Germany has set its sights on deporting criminals with ties to gangs as police revealed they have been investigating 46 suspected clans, many of which have origins in Lebanon and Turkey.

A draft law would allow Germany to expel foreign gang members even if they personally have no criminal convictions.

People smugglers will be a prime target as Germany tries to keep refugee numbers under control. Interior Minister Nancy Faeser said on Thursday that one in four asylum seekers are trafficked over the border.

New figures revealed that 60 per cent of suspects involved in organised crime do not have German citizenship. Clans in major cities such as Berlin are a key focus, alongside Italian mafias and Eastern European gangs.

The clans are defined as “informal social organisations” with a common heritage and a loyalty to the group and its values that frustrates investigators, although they stress that not all family members are suspects.

Much of the clan underworld, which has been linked to a series of spectacular crimes such as the Green Vault jewel heist in Dresden and the theft of a giant gold coin in Berlin, traces its roots to Turkey and Lebanon.

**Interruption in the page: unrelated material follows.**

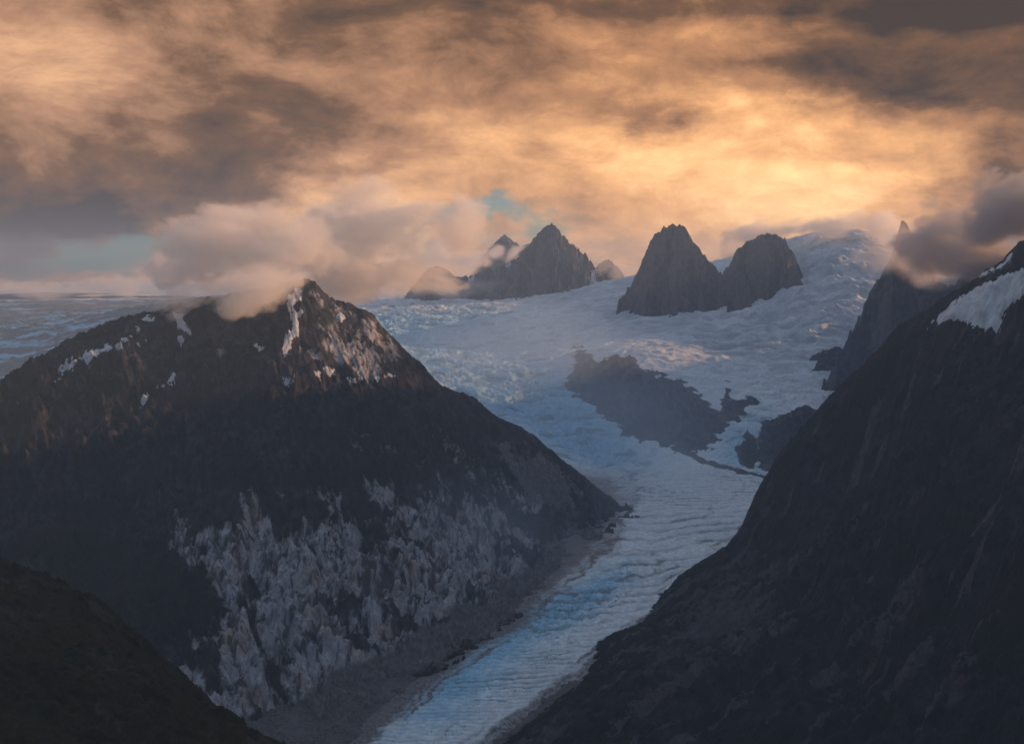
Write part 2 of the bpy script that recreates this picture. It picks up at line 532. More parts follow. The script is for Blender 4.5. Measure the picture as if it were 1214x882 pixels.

Out of 46 investigations into Germany’s clans, 20 are listed by police as primarily concerning the Mhallami ethnic group, part of an Arabic-speaking minority in Turkey that also has a presence in Lebanon. Many clan members have German citizenship.

Nine of the groups are classified as having a mainly Turkish background, with eight described as being of Arab origin. There are three in which Syrians are the “dominant nationality”. The figures cover the calendar year 2022.

About 800 people are being investigated over suspected links to the clans, of whom 339 are German citizens, 146 are from Lebanon, 129 are Turkish and 46 are Syrian, according to police.

Some of the clans are believed to overlap with other criminal elements such as shady “rocker” groups and politically motivated offenders. The suspected crimes include money laundering, drug trafficking and violence.

Investigations typically take a year or more, with members of the Remmo family only convicted this year over the Green Vault robbery in 2019.

However, the proposed law change would allow for people who belong to criminal organisations to be treated as “threatening the security of Germany” and therefore eligible for deportation.

People could be classed as gang members if “the facts support this conclusion”, regardless of whether they have a criminal conviction to their name.

Ms Faeser said the move to “close gaps” in the law was necessary so that Germany could afford to look after 1.1 million Ukrainian refugees as well as others fleeing war and terrorism.

The new bill should “make it possible to deport criminals and potential threats more quickly and resolutely than is possible under current law”, she said.

“This is especially true in the field of organised crime, which we are tackling more decisively, including through deportations.”

Anger over illegal migration has been credited with boosting the far-right Alternative for Germany’s poll numbers. Ms Faeser suffered a heavy election defeat at the weekend in a failed bid to become premier of her home state.

The city government in Berlin recently asked for mafia-busting powers to seize property such as money, luxury cars and other “status symbols” in cases of unexplained wealth.

A similar law introduced in Italy in 1994 ordered people with mafia links to explain the source of their assets or face prison, but led to legal challenges about the presumption of innocence.